The Italian cinema sphere will be represented at this year's Venice Film Festival by a 'triple M' of directors, among others: Mario Martone, Franco Maresco and Pietro Marcello. The festival will run from August 28 to September 7 with a jury under Argentinian Lucrecia Martel.
    Three Italians will be serving as a unifying thread between Italy's past and more recent history. There is a classic of Eduardo De Filippo's moral theatre adapted to the contemporary Naples of 'Gomorra' in a text by Mario Martone, who will be in the competition for the second year in a row.
    After 'Capri Revolution', he will be in the running for the Golden Lion 'Il Sindaco del Rione Sanita' ('The Mayor of Rione Sanita') with Francesco Di Leva in the role of the godfather Antonio Barracano, to whom everyone asks for justice and protection as a sort of Camorra boss halfway between morals and power almost despite himself. Then there is a grotesque interpretation of Sicily some 25 years after the killings of the judges Falcone and Borsellino in Franco Maresco's 'La Mafia Non E' Piu' Quella di una Volta'.
    In this film, a disenchanted director comes up against the civil rights passion of an 80-year-old photographer who has documented a long string of mafia crimes over the decades while street performer Ciccio Mira is working on a concert entitled "Neomelodici per Falcone e Borsellino". And then there is more Naples, where Pietro Marcello set an adaptation of Jack London's 'Martin Eden' (which was set in California in the book) to talk about the novel, culture which crushes misery, social classes that divide populations across the world, and love, which has extraordinary power. The story is a world that laughs at temporal rules, with a chameleonic Luca Martinelli, who starts out as an illiterate sailor but after falling in love with the upper-middle-class Elena becomes a successful novelist. The three Italian directors acting as a unifying thread for the story of Italy between good and evil alongside stories using a great deal of fantasy and literary references. Out of competition, on the other hand, are Gabriele Salvatores's 'Tutto il Mio Folle Amore', in which an adolescent leads the three most important adults in his life - played by Claudio Santamaria, Valeria Golino and Diego Abatantuono and from Fulvio Ervas's book 'Se Ti Abbraccio Non Avere Paura' and 'Vivere' by Francesca Archibugi, a story revolving around a family starring Micaela Ramazzotti and Adriano Giannini. In its world premiere are two episodes of eagerly awaited international television series by Sky Studios: 'The New Pope' by Paolo Sorrentino with Jude Law and John Malkovich and 'Zerozerozero' by Stefano Sollima, based on Roberto Saviano's bestseller on cocaine trafficking. There are many others, as well, such as a story on influencer Chiara Ferragni in 'Chiara Ferragni - Unposted' by Elisa Amoruso, as well as Alessandro' Rossetto's 'Effetto Domino' on the economic crisis in the Northeast and the "surprising and undefinable" 'Il Varco by Federico Ferrone and Michele Manzolini.

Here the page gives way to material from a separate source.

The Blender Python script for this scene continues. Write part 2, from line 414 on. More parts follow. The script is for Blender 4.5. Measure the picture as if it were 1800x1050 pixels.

    There is also the closing film 'The Burnt Orange Heresy' by Giuseppe Capotondi in the fiction section and 'Il Pianeta di Mare' by Andrea Segre in the non-fiction section, which talks about Marghera and environmental impact. 'Citizen Rosi' by Didi Gnocchi and Carolina Rosi is a film on Italian history through the films of Francesco Rosi.
    In the Orizzonti section there is the autobiographical debut of Nunzia De Stefano (former wife of Matteo Garrone, met on the set of 'Gomorra', who grew up in a Ponticelli container for those displaced by the 1980 earthquake) called 'Nevia' and the debut by Carlo Sironi (son of Alberto, the Montalbano director who recently passed away) with 'Sole'. Biennale College is bringing in Chiara Campara's debut with 'Lessons of Love', while among the documentaries of Venezia Classici are Eugenio Cappuccio's 'Fellini Fine Man', Steve Della Casa's 'Boia, Maschere e Segreti: l'Horro Italiano degli Anni Settanta', and 'Se C'e un Aldila' Sono Fottuto: Vita e Cinema di Claudio Caligari' by Simone Isola and Fausto Trombettta, as well as 'Life as a B-Movie: Piero Vivarelli by Fabrizio Laurenti and Niccolo' Vivarelli, and Simone Scafidi's 'Fulci For Fake. There will also be an Italian short film in the Orizzonti section: 'Supereroi Senza Superpoteri' by Beatrice Baldacci.